Siz enerji dönüşümünü çevrimlikten kıstaslar içindeydiniz. Atom da enerji çevrimliydi, siz de. Elma da. Beyin de, toplumda. Şeylerde bu enerji çevrimli kıstaslarına göre oluşun bin bir tür varyantlarıyla kodluydular. Değilse lezzetli olmak, lezzetsiz olmak, rızk olmak gibi bir var oluş öncesi mana yoktur.
Bu tarz anlama ve kısır döngüler içinde olan bizler bu söylemde etkileniriz. Bu tür söylemleri içinde olan kişi hırsını anlatan El söylemini baş tacı ederiz. Kısacası bu tür El etkisi olan El tabucu söylemler kişileştirilmiş mana anlayışının hem etkisini artırmak; hem de kendisini kabul ettirmek için El söylemi tarzındaki cahillik illüzyonlarımızı, bize uygulamış olurlar.
İlk atalar değil hurma; her tür fazla yiyecek ifsadından ölüyordular. Aksine hurma olan ortamda hurma yiye yiye hurma sindirici süreçleri ve enzimlerini geliştirmekle; bunlar bir birine göre tanımlar ve birbirine dönüşen zorunlu var oluşların tanımlarıydı. Yokuşunu oluşturan alanın inişini oluşturması gibi zıtların varlığı ve birliğiydiler.
Sentezini oluşan durum; çözülmesini de oluşuyordu. Çözülen yeni durumla birleşmesini oluşuyordu.
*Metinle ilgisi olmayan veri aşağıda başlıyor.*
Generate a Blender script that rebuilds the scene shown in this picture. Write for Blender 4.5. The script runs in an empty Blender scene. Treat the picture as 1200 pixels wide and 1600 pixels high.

Bir alan durumla enerji sentez deposu olan; karşı alan yüzüyle enerjinin akışlı boşalması oluyordu. Diğer bir mantığa göre yağmur yağmıyorsa dua edip El’den dileyecektiniz. Oysa El size yine bir kolektif etkiyle ürettiriyordu. Ama bu üretim El'den El sayesinde oluş sanılmakla yanılma, gittikçe artıyordu.
Enerji zorunlu bir niceli ve niteli var oluştu. Büyüğün küçüğe; ağır olanın hafife olan alan ilişkisi gibi ilişkilerle hep kendisi için vardı Bir yüzü belirirken ters alan yüzü bize göre yok gibi var oluyordu. Oluş bu karşıtların birliği ve savaşı olan yasaya göre olanak ve çeşitlilikti. El mantığı kendi etkisini kolektif etkiye göre, kendisini kolektif yerine koyarak; ben El’im demekle oynuyordu. İllüzyon buradaydı.
Böylesi ben merkezli çıkarım yapılmaz. Yapılsa da genellenmezdi ama illa yağmur sizin için istenmiş se; yağmursuzu da sizin için istenmişti!